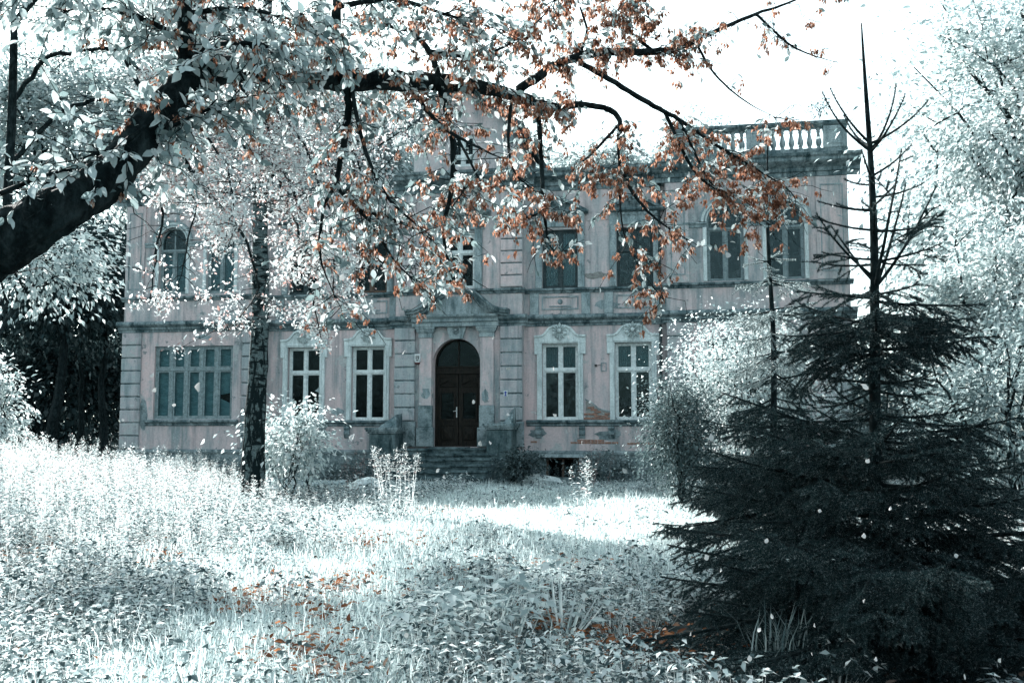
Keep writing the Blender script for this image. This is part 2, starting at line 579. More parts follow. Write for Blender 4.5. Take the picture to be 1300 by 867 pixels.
M['blossom'] = leaf_mat('pinkish_pale_leaf', [(0, (0.22, 0.12, 0.10)), (0.06, (0.42, 0.28, 0.26)), (0.2, (0.6, 0.46, 0.45)), (0.27, (0.60, 0.67, 0.68)), (1, (0.86, 0.88, 0.88))], 0.42, k=0.8)
M['mapleleaf'] = leaf_mat('pale_maple_leaf', [(0, (0.10, 0.16, 0.165)), (0.35, (0.3, 0.4, 0.41)), (0.6, (0.58, 0.68, 0.69)), (1, (0.9, 0.94, 0.94))], 0.30, 0.02, k=.72)
M['rust'] = leaf_mat('rust_seed', [(0, (0.12, 0.05, 0.035)), (0.4, (0.33, 0.15, 0.095)), (0.8, (0.52, 0.29, 0.20)), (1, (0.70, 0.56, 0.49))], 0.4, k=.72)
M['litter'] = leaf_mat('rust_leaf_litter', [(0, (0.10, 0.045, 0.03)), (0.5, (0.30, 0.12, 0.06)), (0.8, (0.45, 0.2, 0.1)), (1, (0.5, 0.45, 0.42))], 0.25, k=0.75)
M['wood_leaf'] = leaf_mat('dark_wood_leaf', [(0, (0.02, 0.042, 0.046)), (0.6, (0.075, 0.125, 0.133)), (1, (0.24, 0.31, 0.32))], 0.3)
M['shrubdark'] = leaf_mat('grey_shrub_leaf', [(0, (0.05, 0.085, 0.09)), (0.6, (0.13, 0.19, 0.20)), (1, (0.3, 0.38, 0.39))], 0.3)
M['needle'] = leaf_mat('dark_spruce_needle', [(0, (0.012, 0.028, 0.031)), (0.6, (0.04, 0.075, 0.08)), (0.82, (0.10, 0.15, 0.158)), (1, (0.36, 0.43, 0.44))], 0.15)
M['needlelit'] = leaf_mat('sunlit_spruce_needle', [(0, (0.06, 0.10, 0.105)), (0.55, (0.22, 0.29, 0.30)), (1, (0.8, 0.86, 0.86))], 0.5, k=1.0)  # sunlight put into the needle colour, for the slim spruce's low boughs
M['deadleaf'] = leaf_mat('dead_brown_leaf', [(0, (0.03, 0.025, 0.022)), (0.6, (0.11, 0.07, 0.05)), (1, (0.26, 0.2, 0.17))], 0.2, k=1.0)
M['grass'] = leaf_mat('pale_grass', [(0, (0.10, 0.15, 0.155)), (0.3, (0.30, 0.385, 0.39)), (0.5, (0.54, 0.64, 0.645)), (1, (0.8, 0.85, 0.85))], 0.45, k=1.08)
M['herb'] = leaf_mat('pale_herb_leaf', [(0, (0.03, 0.055, 0.06)), (0.38, (0.12, 0.17, 0.18)), (0.55, (0.5, 0.6, 0.61)), (1, (0.92, 0.95, 0.95))], 0.38, k=0.8)
M['weed'] = leaf_mat('pale_weed', [(0, (0.05, 0.08, 0.085)), (0.15, (0.3, 0.38, 0.39)), (0.22, (0.45, 0.33, 0.32)), (0.32, (0.6, 0.7, 0.705)), (1, (0.86, 0.9, 0.9))], 0.45, k=0.85)
M['drystem'] = leaf_mat('dark_dry_stem', [(0, (0.03, 0.045, 0.047)), (1, (0.08, 0.10, 0.105))], 0.1)
M['pinkweed'] = leaf_mat('dusky_pink_weed', [(0, (0.16, 0.13, 0.13)), (0.5, (0.34, 0.25, 0.25)), (1, (0.55, 0.47, 0.46))], 0.3)
M['flake'] = leaf_mat('white_falling_leaf', [(0, (0.86, 0.88, 0.88)), (1, (0.92, 0.93, 0.93))], 0.4)

# ------------------------------------------------------------------ ground
def build_ground():
    xs = np.concatenate([np.linspace(-400, -45, 12), np.linspace(-40, 40, 161), np.linspace(45, 400, 12)])
    ys = np.concatenate([np.linspace(-60, -5, 8), np.linspace(-3, 60, 127), np.linspace(70, 700, 14)])
    X, Y = np.meshgrid(xs, ys)
    Z = gz(X, Y)
    V = np.stack([X, Y, Z], -1).reshape(-1, 3)
    nx = len(xs)
    i, j = np.meshgrid(np.arange(nx - 1), np.arange(len(ys) - 1))
    a = (j * nx + i).ravel()
    np_obj('ground', V, [np.stack([a, a + 1, a + nx + 1, a + nx], 1)], M['soil'], smooth=True, kind='structure')


build_ground()

# ------------------------------------------------------------------ the villa
YAW = R(10.5)
villa = empty('villa', (-2.0, 38.0, 0.0), -YAW, label='derelict two storey pink villa with grey stucco trim behind the trees', cat='villa')


def vw(u, w, z):
    """villa coordinates to the world"""
    return np.array([-2.0 + u * math.cos(YAW) + w * math.sin(YAW), 38.0 - u * math.sin(YAW) + w * math.cos(YAW), z])


LW, RW = -13.85, 14.3
WY, CY = -0.45, -0.35            # how far wings and centre stand forward
Z0 = -0.8
PL, BELT0, BELT1, SILL1, ENT, TOP = 0.85, 5.58, 5.94, 6.95, 10.7, 11.45


def arc(cx, zs, r, n=18, a0=0.0, a1=math.pi):
    return [(cx + r * math.cos(a0 + (a1 - a0) * i / n), zs + r * math.sin(a0 + (a1 - a0) * i / n)) for i in range(n + 1)]


def wall_panel(mb, x0, x1, z0, z1, y, ops, depth=0.4):
    """a wall with openings: ops (cx, w, zb, zt, arch)"""
    rects = [(c - w / 2, c + w / 2, zb, zt) for c, w, zb, zt, a in ops]
    xs = sorted({x0, x1, *[r[0] for r in rects], *[r[1] for r in rects]})
    zs = sorted({z0, z1, *[r[2] for r in rects], *[r[3] for r in rects]})
    for i in range(len(xs) - 1):
        for j in range(len(zs) - 1):
            mx, mz = (xs[i] + xs[i + 1]) / 2, (zs[j] + zs[j + 1]) / 2
            if any(r[0] < mx < r[1] and r[2] < mz < r[3] for r in rects):
                continue
            mb.add([(xs[i], y, zs[j]), (xs[i + 1], y, zs[j]), (xs[i + 1], y, zs[j + 1]), (xs[i], y, zs[j + 1])], [(0, 1, 2, 3)])
    for (c, w, zb, zt, a), r in zip(ops, rects):
        xa, xb = r[0], r[1]
        zs_ = zt - w / 2 if a else zt
        d = y + depth
        mb.add([(xa, y, zb), (xa, y, zs_), (xa, d, zs_), (xa, d, zb)], [(0, 1, 2, 3)])
        mb.add([(xb, y, zb), (xb, y, zs_), (xb, d, zs_), (xb, d, zb)], [(3, 2, 1, 0)])
        mb.add([(xa, y, zb), (xb, y, zb), (xb, d, zb), (xa, d, zb)], [(3, 2, 1, 0)])
        if not a:
            mb.add([(xa, y, zt), (xb, y, zt), (xb, d, zt), (xa, d, zt)], [(0, 1, 2, 3)])
        else:
            P = arc(c, zs_, w / 2)
            for p, q in zip(P[:-1], P[1:]):
                mb.add([(p[0], y, p[1]), (p[0], y, zt), (q[0], y, zt), (q[0], y, q[1])], [(0, 1, 2, 3)])
                mb.add([(p[0], y, p[1]), (q[0], y, q[1]), (q[0], d, q[1]), (p[0], d, p[1])], [(0, 1, 2, 3)])


GF = [-6.29, -3.65, 3.87, 6.6]
UPW = [-6.35, -3.6, 3.88, 6.7]
GW, GB, GT = 1.36, 2.0, 4.87
UB, UT = 6.96, 9.2
ARCH_L, ARCH_R = [-11.8, -9.72], [10.0, 12.12]


def walls():
    def sec(x0, x1, y, ops_lo, ops_hi):
        a = MB()
        wall_panel(a, x0, x1, PL, BELT0 + 0.1, y, ops_lo)
        a.build('wall', M['pink'], villa)
        b = MB()
        wall_panel(b, x0, x1, BELT0 + 0.1, TOP, y, ops_hi)
        b.build('wall', M['pinkup'], villa)
        c = MB()
        ops = [(3.95, 1.25, -0.12, 0.62, False)] if x0 < 3.9 < x1 and y == 0 else []
        wall_panel(c, x0, x1, Z0, PL, y - 0.06, ops)
        c.add([(x0, y - 0.06, PL), (x1, y - 0.06, PL), (x1, y, PL), (x0, y, PL)], [(0, 1, 2, 3)])
        c.build('plinth', M['plinth'], villa)
    g = lambda cs: [(c, GW, GB, GT, False) for c in cs]
    u = lambda cs: [(c, GW, UB, UT, False) for c in cs]
    sec(-7.85, -2.45, 0, g(GF[:2]), u(UPW[:2]))
    sec(2.5, 7.85, 0, g(GF[2:]), u(UPW[2:]))
    sec(-2.45, 2.5, CY, [(-0.04, 1.84, 1.0, 5.08, True)], [(0.04, 1.24, 7.0, 9.15, False)])
    sec(LW, -7.85, WY, [(-10.77, 3.37, 2.05, 4.96, False)], [(c, 1.2, 7.05, 9.78, True) for c in ARCH_L])
    sec(7.85, RW, WY, [(11.0, 3.37, 2.05, 4.96, False)], [(c, 1.32, 7.0, 9.85, True) for c in ARCH_R])
    # returns of the projecting parts, sides and back
    a = MB()
    for x, y in ((-7.85, WY), (-2.45, CY), (2.5, CY), (7.85, WY)):
        a.add([(x, y - 0.05, Z0), (x, 0.3, Z0), (x, 0.3, TOP), (x, y, TOP)], [(0, 1, 2, 3)])
    DEEP = 13.0
    for x in (LW, RW):
        a.add([(x, WY - 0.05, Z0), (x, DEEP, Z0), (x, DEEP, TOP), (x, WY, TOP)], [(0, 1, 2, 3)])
    a.add([(LW, DEEP, Z0), (RW, DEEP, Z0), (RW, DEEP, TOP), (LW, DEEP, TOP)], [(0, 1, 2, 3)])
    a.build('side_wall', M['pinkup'], villa)
    # dark rooms behind the windows
    r = MB()
    r.add([(LW + .1, 2.2, Z0), (RW - .1, 2.2, Z0), (RW - .1, 2.2, TOP), (LW + .1, 2.2, TOP)], [(0, 1, 2, 3)])
    for z in (0.9, 5.7):
        r.add([(LW + .1, 0.45, z), (RW - .1, 0.45, z), (RW - .1, 2.2, z), (LW + .1, 2.2, z)], [(0, 1, 2, 3)])
    r.build('inner_wall', M['dark'], villa)
    # attic deck
    k = MB()
    k.add([(LW, WY, TOP - 0.02), (RW, WY, TOP - 0.02), (RW, 13, TOP - 0.02), (LW, 13, TOP - 0.02)], [(0, 1, 2, 3)])
    k.build('attic_deck', M['slate'], villa)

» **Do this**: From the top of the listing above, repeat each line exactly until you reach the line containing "0.42))], 0.25, k=0.75)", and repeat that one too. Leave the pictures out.

» **Answer below**:
Keep writing the Blender script for this image. This is part 2, starting at line 579. More parts follow. Write for Blender 4.5. Take the picture to be 1300 by 867 pixels.
M['blossom'] = leaf_mat('pinkish_pale_leaf', [(0, (0.22, 0.12, 0.10)), (0.06, (0.42, 0.28, 0.26)), (0.2, (0.6, 0.46, 0.45)), (0.27, (0.60, 0.67, 0.68)), (1, (0.86, 0.88, 0.88))], 0.42, k=0.8)
M['mapleleaf'] = leaf_mat('pale_maple_leaf', [(0, (0.10, 0.16, 0.165)), (0.35, (0.3, 0.4, 0.41)), (0.6, (0.58, 0.68, 0.69)), (1, (0.9, 0.94, 0.94))], 0.30, 0.02, k=.72)
M['rust'] = leaf_mat('rust_seed', [(0, (0.12, 0.05, 0.035)), (0.4, (0.33, 0.15, 0.095)), (0.8, (0.52, 0.29, 0.20)), (1, (0.70, 0.56, 0.49))], 0.4, k=.72)
M['litter'] = leaf_mat('rust_leaf_litter', [(0, (0.10, 0.045, 0.03)), (0.5, (0.30, 0.12, 0.06)), (0.8, (0.45, 0.2, 0.1)), (1, (0.5, 0.45, 0.42))], 0.25, k=0.75)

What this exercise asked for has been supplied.